Quan singles out Madge and Dricus

Top South African MMA coach Richard Quan believes Don Madge’s successful UFC debut did wonders for the growth of the sport in this country.

Madge, who trains under Quan in Johannesburg, garnered global attention by knocking out America’s Te Edwards with a second-round head kick at the Avenir Center in Moncton, Canada in October.

READ: Madge – UFC lightweights got a new king

The former EFC lightweight champion earned a $50 000 performance bonus for his efforts, as he notably joined compatriots Garreth McLellan and Trevor Prangley in registering victories in the octagon.

Quan feels Madge’s highlight-reel finish “put everyone on the map” in 2018.
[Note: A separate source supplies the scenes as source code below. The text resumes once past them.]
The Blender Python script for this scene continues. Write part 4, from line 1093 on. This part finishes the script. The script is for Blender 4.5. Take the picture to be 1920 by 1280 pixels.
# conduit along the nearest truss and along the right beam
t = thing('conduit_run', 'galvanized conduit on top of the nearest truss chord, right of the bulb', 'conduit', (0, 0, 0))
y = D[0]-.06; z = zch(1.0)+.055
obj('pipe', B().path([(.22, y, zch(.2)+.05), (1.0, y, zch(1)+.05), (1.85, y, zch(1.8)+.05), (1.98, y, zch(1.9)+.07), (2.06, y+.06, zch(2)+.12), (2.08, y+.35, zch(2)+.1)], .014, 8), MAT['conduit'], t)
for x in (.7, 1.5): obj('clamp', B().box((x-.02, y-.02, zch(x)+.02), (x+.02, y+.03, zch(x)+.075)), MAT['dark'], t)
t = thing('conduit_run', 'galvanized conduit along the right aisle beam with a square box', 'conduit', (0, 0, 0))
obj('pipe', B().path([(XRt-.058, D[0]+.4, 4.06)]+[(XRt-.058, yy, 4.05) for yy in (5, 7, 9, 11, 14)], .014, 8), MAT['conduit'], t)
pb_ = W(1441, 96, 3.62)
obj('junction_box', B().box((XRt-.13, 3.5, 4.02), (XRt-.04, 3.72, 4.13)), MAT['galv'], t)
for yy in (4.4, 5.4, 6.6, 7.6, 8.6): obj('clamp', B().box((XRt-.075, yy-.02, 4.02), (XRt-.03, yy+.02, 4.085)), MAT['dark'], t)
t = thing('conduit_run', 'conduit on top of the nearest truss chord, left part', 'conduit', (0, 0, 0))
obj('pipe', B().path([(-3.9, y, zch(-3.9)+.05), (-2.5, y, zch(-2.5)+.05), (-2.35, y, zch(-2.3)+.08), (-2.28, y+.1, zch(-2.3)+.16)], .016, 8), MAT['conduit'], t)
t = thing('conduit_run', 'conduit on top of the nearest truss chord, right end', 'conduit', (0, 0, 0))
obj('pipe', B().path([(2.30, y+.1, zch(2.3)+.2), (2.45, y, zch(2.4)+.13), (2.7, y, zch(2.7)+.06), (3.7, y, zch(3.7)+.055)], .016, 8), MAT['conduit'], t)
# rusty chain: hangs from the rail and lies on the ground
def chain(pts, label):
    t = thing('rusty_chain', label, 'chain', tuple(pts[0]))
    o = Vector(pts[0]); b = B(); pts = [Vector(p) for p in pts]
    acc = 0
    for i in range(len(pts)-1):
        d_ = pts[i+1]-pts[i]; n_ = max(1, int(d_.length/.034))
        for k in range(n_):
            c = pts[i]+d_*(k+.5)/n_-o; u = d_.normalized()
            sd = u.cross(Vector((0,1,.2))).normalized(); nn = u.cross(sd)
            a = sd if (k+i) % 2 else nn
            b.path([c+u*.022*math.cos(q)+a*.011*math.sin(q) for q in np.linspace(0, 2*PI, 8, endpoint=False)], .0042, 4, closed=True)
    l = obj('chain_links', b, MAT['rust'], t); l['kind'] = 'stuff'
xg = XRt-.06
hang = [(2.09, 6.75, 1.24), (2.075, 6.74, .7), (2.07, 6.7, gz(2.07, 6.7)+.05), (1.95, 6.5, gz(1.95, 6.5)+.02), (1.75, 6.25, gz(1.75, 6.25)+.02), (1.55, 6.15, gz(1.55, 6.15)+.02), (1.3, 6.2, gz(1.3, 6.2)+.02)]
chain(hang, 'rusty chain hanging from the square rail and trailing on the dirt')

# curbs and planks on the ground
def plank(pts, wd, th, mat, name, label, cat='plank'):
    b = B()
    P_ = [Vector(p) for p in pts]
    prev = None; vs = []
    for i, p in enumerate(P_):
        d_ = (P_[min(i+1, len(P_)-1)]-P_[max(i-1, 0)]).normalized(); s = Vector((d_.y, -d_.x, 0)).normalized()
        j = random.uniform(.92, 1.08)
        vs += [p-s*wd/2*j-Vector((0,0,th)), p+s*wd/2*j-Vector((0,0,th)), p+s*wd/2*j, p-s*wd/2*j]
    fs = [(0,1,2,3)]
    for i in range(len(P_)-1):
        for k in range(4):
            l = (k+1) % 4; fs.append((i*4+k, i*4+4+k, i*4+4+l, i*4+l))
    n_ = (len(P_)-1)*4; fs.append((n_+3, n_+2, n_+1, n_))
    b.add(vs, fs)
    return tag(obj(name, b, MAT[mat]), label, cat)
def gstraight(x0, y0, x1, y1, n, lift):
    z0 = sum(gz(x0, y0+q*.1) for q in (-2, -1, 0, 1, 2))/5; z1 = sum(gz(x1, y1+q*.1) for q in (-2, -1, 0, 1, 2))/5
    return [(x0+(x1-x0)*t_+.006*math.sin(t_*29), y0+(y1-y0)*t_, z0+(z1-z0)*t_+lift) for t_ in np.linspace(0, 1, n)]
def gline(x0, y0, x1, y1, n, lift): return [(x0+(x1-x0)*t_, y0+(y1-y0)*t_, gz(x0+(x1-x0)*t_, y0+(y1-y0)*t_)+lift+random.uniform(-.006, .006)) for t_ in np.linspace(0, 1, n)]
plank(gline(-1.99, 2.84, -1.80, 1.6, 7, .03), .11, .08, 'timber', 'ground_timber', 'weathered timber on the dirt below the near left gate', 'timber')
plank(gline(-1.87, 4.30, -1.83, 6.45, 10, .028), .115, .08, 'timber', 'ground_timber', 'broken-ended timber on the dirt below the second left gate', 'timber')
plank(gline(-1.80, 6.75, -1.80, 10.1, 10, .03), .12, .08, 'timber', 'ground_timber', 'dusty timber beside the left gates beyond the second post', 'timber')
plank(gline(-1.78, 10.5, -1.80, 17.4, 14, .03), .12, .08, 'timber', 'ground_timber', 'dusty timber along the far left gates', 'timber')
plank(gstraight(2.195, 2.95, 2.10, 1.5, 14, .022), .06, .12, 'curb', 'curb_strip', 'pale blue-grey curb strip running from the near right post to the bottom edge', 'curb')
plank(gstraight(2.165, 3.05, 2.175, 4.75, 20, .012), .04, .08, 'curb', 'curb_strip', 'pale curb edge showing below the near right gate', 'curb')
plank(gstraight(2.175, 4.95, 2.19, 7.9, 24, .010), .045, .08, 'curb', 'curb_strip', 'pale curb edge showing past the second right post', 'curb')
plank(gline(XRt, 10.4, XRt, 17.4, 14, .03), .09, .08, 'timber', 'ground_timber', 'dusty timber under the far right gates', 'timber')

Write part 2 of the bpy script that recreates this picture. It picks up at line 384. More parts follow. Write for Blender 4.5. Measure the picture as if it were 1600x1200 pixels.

Speaking to Alastair Bishop on the BigAl MMA Podcast, Quan said: “Listen the biggest thing for the growth of MMA this year was definitely Don Madge getting that knockout. No one can contend with that, in terms of that just put everyone on the map. Everyone’s talking about it; having that head kick KO, his performance, domination from round one to the end, it was unbelievable.”

He also gave credit to EFC middleweight and welterweight king Dricus du Plessis for his exploits in Poland-based promotion KSW, as well as his fighters JP Buys and Chad Hanekom.

Du Plessis, of Team CIT MMA in Pretoria, added the KSW 77kg belt to his collection in April before losing it in a rematch with Roberto Soldic in London last month.

READ: Dricus keen on Dalcha superfight

EFC bantamweight champ Buys and Hanekom are flying the flag in Bahrain-based organisation Brave Combat Federation, with the former recently winning his bow, albeit by disqualification, against Dagestani Gamzat Magomedov in Lahore, Pakistan.

“Obviously in terms of my view you know, Dricus as well, being in KSW. You know his loss was a loss, but it is still having that international exposure. Then moving to Chad, Chad being now a top contender for Brave, that’s massive. Same as JP going out and beating a massive name, a Dagestani name, that’s massive.

“In terms of everything else, like I think every year is a good year. Look, you can’t look at it as a bad year, there’s always growth. As long as the guys are performing and winning fights, and putting on fights, I think there’s always growth. People will stand up and look as long as there’s a good fight.”